EL AGUA Y EL ESPÍRITU
Por Antonio García-Moreno
1.- El profeta vislumbra los acontecimientos que habían de ocurrir en los tiempos mesiánicos, aquellos días en los que las promesas dejarían de serlo para convertirse en gozosa realidad. El Espíritu de Dios se derramará sobre toda carne, llegará hasta los hombres infundiéndoles el hálito vital que les transformará, inyectando en ellos una fuerza nueva que les haga ver plenamente la maravilla de ser hijos de Dios, un impulso interno que les empuje a cumplir la divina ley del amor.
Envía de nuevo, Señor, tu Espíritu para que renueve la faz de la tierra. Necesitamos que nos siga sosteniendo su fuerza, que nos siga encendiendo el fuego de su amor, a fin de ser brasas encendidas que iluminen y caldeen a este nuestro viejo mundo, tan frío y tan oscuro, tan muerto. Haz que cada uno de los que hemos sido bautizados seamos testigos del Evangelio, profetas que anuncian con su vida, más que con palabras, ese mensaje de fuego con el que Cristo quiso incendiar al mundo.
2.- Es posible estar metidos en el peligro, viendo que todo se hunde a nuestro alrededor, temiendo que llegue el momento en que todo se acabe, sintiendo un miedo indefinible a todo eso que está más allá, tan desconocido, tan cierto, tan tremendo, tan definitivo. Pero el Señor nos ha traído la salvación, liberación. Por ello hemos de vivir con una profunda sensación de libertad, seguros, siempre optimistas, persuadidos de que ningún mal ocurrirá, sin miedo a nada ni a nadie. Tranquilos también en los momentos difíciles, en las horas de lucha e incertidumbre. Salvados, alegres, contentos, felices.
Y esto, todo esto, lo lograremos invocando el nombre del Señor. Invocarlo, no sólo pronunciarlo, no sólo decir Señor Jesús. Se trata de algo más, de algo que sólo se puede conseguir bajo la moción del Espíritu Santo. Por eso te pedimos, Señor, que venga y llene los corazones de tus fieles con el fuego de tu amor, que nos ayude hasta conseguir ese invocar a Jesús que es creer en él, amarle sobre todas las cosas, esperar con toda confianza en su poderosa ayuda. Invocando el nombre del Señor, sólo así seremos salvados, en la vida y en la muerte.
3.- Como en otras ocasiones, san Juan nos habla de una fiesta. En ese marco festivo nos recuerda, una vez más, las palabras del Señor. Es un detalle que se repite, hasta el punto de que hay autores que dividen el texto evangélico de san Juan basándose en las diferentes fiestas judías que se van enumerando. Es como si el Discípulo amado quisiera recordarnos que toda la vida de Cristo fue, lo mismo que la nuestra debe ser, una gran fiesta. Sobre todo se fija en la fiesta de Pascua, hablando de ella por tres veces al menos, mientras que los Sinópticos sólo hablan de una fiesta pascual. La fiesta que se recoge en este pasaje es la de los Tabernáculos, caracterizada especialmente por los ritos del agua y las plegarias para pedirla a Dios.
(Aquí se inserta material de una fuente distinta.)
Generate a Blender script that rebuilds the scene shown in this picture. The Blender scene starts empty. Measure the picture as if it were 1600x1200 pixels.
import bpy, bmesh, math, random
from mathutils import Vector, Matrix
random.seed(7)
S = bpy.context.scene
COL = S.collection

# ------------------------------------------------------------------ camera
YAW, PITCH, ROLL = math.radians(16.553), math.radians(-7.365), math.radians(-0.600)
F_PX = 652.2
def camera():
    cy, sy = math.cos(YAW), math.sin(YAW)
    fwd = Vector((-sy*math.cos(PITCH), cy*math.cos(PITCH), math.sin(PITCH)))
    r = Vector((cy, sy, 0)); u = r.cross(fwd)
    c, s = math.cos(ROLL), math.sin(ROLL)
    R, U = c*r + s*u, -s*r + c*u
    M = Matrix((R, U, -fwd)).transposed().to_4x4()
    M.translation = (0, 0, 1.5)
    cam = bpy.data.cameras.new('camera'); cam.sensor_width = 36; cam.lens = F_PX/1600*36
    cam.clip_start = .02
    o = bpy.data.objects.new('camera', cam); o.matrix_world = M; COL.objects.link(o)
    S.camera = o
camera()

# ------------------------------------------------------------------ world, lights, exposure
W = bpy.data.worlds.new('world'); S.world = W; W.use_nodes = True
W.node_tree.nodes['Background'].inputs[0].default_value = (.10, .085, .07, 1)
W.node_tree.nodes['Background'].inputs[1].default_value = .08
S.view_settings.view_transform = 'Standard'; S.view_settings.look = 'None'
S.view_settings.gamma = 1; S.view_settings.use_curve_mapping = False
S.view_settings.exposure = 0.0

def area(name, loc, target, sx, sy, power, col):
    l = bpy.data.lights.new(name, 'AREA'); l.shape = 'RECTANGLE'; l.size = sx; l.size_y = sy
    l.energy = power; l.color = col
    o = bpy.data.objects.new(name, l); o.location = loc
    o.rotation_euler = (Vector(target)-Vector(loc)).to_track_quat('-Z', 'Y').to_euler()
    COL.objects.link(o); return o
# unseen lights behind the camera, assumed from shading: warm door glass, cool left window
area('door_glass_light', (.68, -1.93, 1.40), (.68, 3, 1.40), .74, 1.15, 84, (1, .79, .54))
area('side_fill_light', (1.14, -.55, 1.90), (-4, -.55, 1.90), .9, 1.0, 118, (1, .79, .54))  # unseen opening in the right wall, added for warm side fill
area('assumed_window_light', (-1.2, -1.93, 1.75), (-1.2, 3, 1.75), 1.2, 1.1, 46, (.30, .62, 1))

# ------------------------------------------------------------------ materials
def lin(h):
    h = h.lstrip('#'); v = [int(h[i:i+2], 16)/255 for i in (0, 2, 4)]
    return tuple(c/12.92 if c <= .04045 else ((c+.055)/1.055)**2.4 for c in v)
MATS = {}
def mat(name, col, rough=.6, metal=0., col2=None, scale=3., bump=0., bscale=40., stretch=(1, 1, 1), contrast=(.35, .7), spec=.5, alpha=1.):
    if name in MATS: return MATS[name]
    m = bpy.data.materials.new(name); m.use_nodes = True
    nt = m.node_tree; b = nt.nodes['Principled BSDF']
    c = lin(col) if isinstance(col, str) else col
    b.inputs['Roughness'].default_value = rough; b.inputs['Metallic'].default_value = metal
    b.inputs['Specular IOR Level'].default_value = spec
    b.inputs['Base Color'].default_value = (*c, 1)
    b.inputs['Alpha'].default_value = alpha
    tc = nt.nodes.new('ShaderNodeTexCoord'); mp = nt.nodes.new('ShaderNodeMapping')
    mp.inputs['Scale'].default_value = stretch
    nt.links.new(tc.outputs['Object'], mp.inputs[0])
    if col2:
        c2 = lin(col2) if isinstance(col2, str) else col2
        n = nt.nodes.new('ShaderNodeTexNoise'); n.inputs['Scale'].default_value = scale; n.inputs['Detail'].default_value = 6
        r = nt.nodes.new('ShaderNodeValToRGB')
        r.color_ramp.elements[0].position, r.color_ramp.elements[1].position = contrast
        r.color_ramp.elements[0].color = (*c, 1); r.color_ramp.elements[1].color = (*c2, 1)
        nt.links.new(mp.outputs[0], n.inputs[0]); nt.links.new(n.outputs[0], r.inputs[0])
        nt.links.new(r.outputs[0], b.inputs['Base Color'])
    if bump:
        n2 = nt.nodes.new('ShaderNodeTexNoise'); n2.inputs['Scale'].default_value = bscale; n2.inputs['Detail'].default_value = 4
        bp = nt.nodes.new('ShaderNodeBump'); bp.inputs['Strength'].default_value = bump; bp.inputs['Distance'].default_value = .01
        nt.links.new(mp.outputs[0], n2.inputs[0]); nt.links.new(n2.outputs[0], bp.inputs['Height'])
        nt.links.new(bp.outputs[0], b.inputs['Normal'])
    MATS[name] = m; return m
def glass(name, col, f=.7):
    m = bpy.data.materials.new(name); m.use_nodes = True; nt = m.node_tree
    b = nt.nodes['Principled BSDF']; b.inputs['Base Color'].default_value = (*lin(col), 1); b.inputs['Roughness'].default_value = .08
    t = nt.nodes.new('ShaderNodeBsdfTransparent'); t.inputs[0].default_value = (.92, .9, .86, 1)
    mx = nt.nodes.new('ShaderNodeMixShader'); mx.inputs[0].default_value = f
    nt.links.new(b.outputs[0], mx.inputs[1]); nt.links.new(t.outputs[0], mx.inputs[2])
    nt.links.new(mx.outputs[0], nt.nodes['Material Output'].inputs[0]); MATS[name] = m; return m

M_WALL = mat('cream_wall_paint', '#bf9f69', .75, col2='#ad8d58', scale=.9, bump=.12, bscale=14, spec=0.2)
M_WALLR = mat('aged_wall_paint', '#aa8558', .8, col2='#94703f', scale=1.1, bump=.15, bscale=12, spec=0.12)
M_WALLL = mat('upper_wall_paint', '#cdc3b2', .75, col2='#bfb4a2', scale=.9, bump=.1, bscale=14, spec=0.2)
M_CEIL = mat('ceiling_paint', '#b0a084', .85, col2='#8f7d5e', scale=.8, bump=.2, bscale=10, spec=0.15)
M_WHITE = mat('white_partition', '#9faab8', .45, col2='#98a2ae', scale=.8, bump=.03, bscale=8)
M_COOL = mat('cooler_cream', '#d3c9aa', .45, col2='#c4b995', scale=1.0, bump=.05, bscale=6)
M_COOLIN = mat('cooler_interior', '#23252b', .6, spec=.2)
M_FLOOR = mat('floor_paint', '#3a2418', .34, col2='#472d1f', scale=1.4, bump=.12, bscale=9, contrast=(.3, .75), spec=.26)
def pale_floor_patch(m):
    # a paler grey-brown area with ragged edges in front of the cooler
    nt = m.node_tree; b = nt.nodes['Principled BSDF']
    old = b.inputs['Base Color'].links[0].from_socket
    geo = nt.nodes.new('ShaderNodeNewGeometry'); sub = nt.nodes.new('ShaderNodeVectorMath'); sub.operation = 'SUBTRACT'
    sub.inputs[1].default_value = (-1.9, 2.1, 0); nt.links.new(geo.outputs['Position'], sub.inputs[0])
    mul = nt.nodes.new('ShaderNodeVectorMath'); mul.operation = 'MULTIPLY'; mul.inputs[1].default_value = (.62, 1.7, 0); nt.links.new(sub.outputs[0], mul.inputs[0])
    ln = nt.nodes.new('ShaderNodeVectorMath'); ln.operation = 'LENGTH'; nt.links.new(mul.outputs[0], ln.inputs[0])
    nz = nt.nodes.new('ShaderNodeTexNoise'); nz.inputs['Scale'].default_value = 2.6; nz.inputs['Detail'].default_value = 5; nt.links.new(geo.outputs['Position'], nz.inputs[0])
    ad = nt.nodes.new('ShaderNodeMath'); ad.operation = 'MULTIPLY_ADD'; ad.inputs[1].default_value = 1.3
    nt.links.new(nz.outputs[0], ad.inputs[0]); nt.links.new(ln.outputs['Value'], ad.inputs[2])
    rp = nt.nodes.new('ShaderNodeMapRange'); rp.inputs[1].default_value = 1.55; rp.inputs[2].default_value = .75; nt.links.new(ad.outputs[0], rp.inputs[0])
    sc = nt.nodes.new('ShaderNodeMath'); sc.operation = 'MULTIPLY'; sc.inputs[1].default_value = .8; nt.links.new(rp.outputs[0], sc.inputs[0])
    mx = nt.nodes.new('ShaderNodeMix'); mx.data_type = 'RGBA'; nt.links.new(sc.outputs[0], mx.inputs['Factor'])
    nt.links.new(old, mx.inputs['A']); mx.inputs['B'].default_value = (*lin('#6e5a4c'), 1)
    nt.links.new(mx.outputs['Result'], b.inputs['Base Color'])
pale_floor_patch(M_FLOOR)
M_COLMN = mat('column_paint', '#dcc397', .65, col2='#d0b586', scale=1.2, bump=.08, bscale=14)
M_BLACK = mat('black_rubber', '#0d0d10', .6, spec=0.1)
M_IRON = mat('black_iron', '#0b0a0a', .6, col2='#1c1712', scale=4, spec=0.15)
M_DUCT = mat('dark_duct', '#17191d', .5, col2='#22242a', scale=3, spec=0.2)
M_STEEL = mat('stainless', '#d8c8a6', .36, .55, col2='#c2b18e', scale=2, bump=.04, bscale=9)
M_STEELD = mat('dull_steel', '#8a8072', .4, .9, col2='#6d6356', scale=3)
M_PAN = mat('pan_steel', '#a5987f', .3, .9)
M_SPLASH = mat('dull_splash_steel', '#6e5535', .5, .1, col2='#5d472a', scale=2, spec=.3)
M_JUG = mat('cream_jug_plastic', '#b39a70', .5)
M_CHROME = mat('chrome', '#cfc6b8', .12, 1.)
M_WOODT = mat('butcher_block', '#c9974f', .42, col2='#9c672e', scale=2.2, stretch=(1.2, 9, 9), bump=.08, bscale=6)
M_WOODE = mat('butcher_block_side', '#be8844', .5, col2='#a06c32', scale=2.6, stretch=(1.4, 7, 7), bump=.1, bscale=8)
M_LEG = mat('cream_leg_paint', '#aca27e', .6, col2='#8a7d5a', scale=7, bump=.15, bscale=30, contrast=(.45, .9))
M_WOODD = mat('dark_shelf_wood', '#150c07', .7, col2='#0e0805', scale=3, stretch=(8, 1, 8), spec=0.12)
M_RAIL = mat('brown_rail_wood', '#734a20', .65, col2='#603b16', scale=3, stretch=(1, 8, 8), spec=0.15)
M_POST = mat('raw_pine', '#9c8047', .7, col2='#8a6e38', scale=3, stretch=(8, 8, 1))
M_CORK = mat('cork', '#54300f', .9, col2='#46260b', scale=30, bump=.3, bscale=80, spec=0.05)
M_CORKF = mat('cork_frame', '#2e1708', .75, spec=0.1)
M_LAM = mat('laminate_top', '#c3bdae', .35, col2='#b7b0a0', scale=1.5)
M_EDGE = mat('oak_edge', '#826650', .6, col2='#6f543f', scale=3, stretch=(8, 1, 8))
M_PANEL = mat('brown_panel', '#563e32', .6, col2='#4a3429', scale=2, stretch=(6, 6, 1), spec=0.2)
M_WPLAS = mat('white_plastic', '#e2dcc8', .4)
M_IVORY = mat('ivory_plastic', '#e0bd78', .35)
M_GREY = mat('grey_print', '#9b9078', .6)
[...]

El último día, el más solemne, Jesús exclama con fuerza: "El que tenga sed que venga a mí y beba...". Su clamor vuelve a resonar hoy por medio de la liturgia. Dios sabe cuánta sed padecemos con frecuencia, cuánta insatisfacción nos devora por dentro, cuánta frustración sentimos al vernos tan miserables. Jesús, lo mismo que la Sabiduría del Antiguo Testamento, nos invita a llegarnos hasta él, a creer en él. Si lo hacemos, el agua que brotará a borbotones de su costado herido, será un agua viva y clara que saciará nuestra sed permanente, y que calmará esas hondas ansias que tanto nos atormentan.
4.- Jesús al hablar de esa agua, se refería al Espíritu Santo que habrían de recibir después de su muerte y resurrección. Ya el profeta Ezequiel hablaba del agua y del Espíritu. Y también Jesús se refería a esto en el diálogo con Nicodemo, cuando le dijo que era preciso renacer del Espíritu y del agua.
En esta fiesta de Pentecostés que hoy celebra la Iglesia vuelve a correr el agua que lava y purifica, que fecunda e impulsa, que sostiene y da vida. Sólo es preciso abrir el alma, creer en Jesucristo y dejar que el Espíritu Santo inunde nuestros corazones.